> [TASK DESCRIPTION]:
Copy all of the records below verbatim.

> [MATERIALS PROVIDED]:
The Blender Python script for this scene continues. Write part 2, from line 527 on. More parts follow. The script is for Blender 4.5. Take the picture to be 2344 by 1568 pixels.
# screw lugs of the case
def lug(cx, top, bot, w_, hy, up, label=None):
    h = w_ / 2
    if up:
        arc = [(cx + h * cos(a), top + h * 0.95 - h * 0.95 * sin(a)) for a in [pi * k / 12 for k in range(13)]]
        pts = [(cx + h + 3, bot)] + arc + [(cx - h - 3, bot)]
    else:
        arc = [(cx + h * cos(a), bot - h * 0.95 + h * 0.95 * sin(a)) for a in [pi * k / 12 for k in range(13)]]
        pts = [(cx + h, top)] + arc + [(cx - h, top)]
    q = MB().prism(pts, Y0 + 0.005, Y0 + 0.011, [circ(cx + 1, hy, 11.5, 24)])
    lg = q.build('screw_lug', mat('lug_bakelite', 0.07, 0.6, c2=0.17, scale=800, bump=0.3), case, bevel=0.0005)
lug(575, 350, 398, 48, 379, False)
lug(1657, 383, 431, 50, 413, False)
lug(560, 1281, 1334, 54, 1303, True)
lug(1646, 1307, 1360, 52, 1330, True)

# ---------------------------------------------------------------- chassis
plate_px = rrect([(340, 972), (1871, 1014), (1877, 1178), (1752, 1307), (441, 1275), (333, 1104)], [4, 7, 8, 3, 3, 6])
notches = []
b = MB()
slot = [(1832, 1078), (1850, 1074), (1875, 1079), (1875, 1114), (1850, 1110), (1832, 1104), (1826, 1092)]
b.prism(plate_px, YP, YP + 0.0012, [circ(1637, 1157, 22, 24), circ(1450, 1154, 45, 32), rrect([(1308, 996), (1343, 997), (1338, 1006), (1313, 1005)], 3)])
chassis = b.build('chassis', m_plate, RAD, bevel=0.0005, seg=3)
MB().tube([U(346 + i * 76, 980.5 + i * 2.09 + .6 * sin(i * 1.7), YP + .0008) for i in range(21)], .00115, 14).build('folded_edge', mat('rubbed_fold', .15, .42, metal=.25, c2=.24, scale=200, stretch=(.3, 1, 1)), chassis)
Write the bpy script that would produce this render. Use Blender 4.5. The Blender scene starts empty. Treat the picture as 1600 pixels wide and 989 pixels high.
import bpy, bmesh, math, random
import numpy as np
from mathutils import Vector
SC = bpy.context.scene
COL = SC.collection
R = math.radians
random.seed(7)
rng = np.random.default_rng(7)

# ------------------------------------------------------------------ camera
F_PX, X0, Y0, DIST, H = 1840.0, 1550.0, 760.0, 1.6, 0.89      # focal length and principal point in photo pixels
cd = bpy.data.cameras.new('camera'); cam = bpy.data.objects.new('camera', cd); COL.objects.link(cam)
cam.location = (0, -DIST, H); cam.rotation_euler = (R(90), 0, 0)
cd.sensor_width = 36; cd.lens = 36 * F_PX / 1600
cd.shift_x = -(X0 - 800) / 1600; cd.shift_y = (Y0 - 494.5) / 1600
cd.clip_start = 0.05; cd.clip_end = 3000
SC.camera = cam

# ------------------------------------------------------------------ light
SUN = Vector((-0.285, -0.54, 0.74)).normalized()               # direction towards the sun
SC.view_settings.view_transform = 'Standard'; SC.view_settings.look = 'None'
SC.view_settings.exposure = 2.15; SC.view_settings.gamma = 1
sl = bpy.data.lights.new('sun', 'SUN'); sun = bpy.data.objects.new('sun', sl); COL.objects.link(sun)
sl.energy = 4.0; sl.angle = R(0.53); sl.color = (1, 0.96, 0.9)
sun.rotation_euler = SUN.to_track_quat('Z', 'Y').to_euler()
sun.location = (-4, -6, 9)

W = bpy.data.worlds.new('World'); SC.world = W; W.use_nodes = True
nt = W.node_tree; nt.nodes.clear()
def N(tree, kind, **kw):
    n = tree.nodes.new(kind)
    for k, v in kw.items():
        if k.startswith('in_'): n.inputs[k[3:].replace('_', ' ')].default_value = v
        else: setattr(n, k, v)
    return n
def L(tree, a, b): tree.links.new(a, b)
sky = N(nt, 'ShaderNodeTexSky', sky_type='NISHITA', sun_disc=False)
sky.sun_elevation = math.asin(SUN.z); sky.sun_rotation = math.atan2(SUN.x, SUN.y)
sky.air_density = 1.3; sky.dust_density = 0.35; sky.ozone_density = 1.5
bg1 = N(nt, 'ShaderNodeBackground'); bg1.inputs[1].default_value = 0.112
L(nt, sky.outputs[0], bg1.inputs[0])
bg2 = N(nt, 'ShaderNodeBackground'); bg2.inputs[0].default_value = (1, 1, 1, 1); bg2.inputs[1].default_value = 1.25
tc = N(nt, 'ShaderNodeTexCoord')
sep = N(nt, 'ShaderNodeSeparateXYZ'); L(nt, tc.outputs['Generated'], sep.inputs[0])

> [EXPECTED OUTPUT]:
The Blender Python script for this scene continues. Write part 2, from line 527 on. More parts follow. The script is for Blender 4.5. Take the picture to be 2344 by 1568 pixels.
# screw lugs of the case
def lug(cx, top, bot, w_, hy, up, label=None):
    h = w_ / 2
    if up:
        arc = [(cx + h * cos(a), top + h * 0.95 - h * 0.95 * sin(a)) for a in [pi * k / 12 for k in range(13)]]
        pts = [(cx + h + 3, bot)] + arc + [(cx - h - 3, bot)]
    else:
        arc = [(cx + h * cos(a), bot - h * 0.95 + h * 0.95 * sin(a)) for a in [pi * k / 12 for k in range(13)]]
        pts = [(cx + h, top)] + arc + [(cx - h, top)]
    q = MB().prism(pts, Y0 + 0.005, Y0 + 0.011, [circ(cx + 1, hy, 11.5, 24)])
    lg = q.build('screw_lug', mat('lug_bakelite', 0.07, 0.6, c2=0.17, scale=800, bump=0.3), case, bevel=0.0005)
lug(575, 350, 398, 48, 379, False)
lug(1657, 383, 431, 50, 413, False)
lug(560, 1281, 1334, 54, 1303, True)
lug(1646, 1307, 1360, 52, 1330, True)

# ---------------------------------------------------------------- chassis
plate_px = rrect([(340, 972), (1871, 1014), (1877, 1178), (1752, 1307), (441, 1275), (333, 1104)], [4, 7, 8, 3, 3, 6])
notches = []
b = MB()
slot = [(1832, 1078), (1850, 1074), (1875, 1079), (1875, 1114), (1850, 1110), (1832, 1104), (1826, 1092)]
b.prism(plate_px, YP, YP + 0.0012, [circ(1637, 1157, 22, 24), circ(1450, 1154, 45, 32), rrect([(1308, 996), (1343, 997), (1338, 1006), (1313, 1005)], 3)])
chassis = b.build('chassis', m_plate, RAD, bevel=0.0005, seg=3)
MB().tube([U(346 + i * 76, 980.5 + i * 2.09 + .6 * sin(i * 1.7), YP + .0008) for i in range(21)], .00115, 14).build('folded_edge', mat('rubbed_fold', .15, .42, metal=.25, c2=.24, scale=200, stretch=(.3, 1, 1)), chassis)
Write the bpy script that would produce this render. Use Blender 4.5. The Blender scene starts empty. Treat the picture as 1600 pixels wide and 989 pixels high.
import bpy, bmesh, math, random
import numpy as np
from mathutils import Vector
SC = bpy.context.scene
COL = SC.collection
R = math.radians
random.seed(7)
rng = np.random.default_rng(7)

# ------------------------------------------------------------------ camera
F_PX, X0, Y0, DIST, H = 1840.0, 1550.0, 760.0, 1.6, 0.89      # focal length and principal point in photo pixels
cd = bpy.data.cameras.new('camera'); cam = bpy.data.objects.new('camera', cd); COL.objects.link(cam)
cam.location = (0, -DIST, H); cam.rotation_euler = (R(90), 0, 0)
cd.sensor_width = 36; cd.lens = 36 * F_PX / 1600
cd.shift_x = -(X0 - 800) / 1600; cd.shift_y = (Y0 - 494.5) / 1600
cd.clip_start = 0.05; cd.clip_end = 3000
SC.camera = cam

# ------------------------------------------------------------------ light
SUN = Vector((-0.285, -0.54, 0.74)).normalized()               # direction towards the sun
SC.view_settings.view_transform = 'Standard'; SC.view_settings.look = 'None'
SC.view_settings.exposure = 2.15; SC.view_settings.gamma = 1
sl = bpy.data.lights.new('sun', 'SUN'); sun = bpy.data.objects.new('sun', sl); COL.objects.link(sun)
sl.energy = 4.0; sl.angle = R(0.53); sl.color = (1, 0.96, 0.9)
sun.rotation_euler = SUN.to_track_quat('Z', 'Y').to_euler()
sun.location = (-4, -6, 9)

W = bpy.data.worlds.new('World'); SC.world = W; W.use_nodes = True
nt = W.node_tree; nt.nodes.clear()
def N(tree, kind, **kw):
    n = tree.nodes.new(kind)
    for k, v in kw.items():
        if k.startswith('in_'): n.inputs[k[3:].replace('_', ' ')].default_value = v
        else: setattr(n, k, v)
    return n
def L(tree, a, b): tree.links.new(a, b)
sky = N(nt, 'ShaderNodeTexSky', sky_type='NISHITA', sun_disc=False)
sky.sun_elevation = math.asin(SUN.z); sky.sun_rotation = math.atan2(SUN.x, SUN.y)
sky.air_density = 1.3; sky.dust_density = 0.35; sky.ozone_density = 1.5
bg1 = N(nt, 'ShaderNodeBackground'); bg1.inputs[1].default_value = 0.112
L(nt, sky.outputs[0], bg1.inputs[0])
bg2 = N(nt, 'ShaderNodeBackground'); bg2.inputs[0].default_value = (1, 1, 1, 1); bg2.inputs[1].default_value = 1.25
tc = N(nt, 'ShaderNodeTexCoord')
sep = N(nt, 'ShaderNodeSeparateXYZ'); L(nt, tc.outputs['Generated'], sep.inputs[0])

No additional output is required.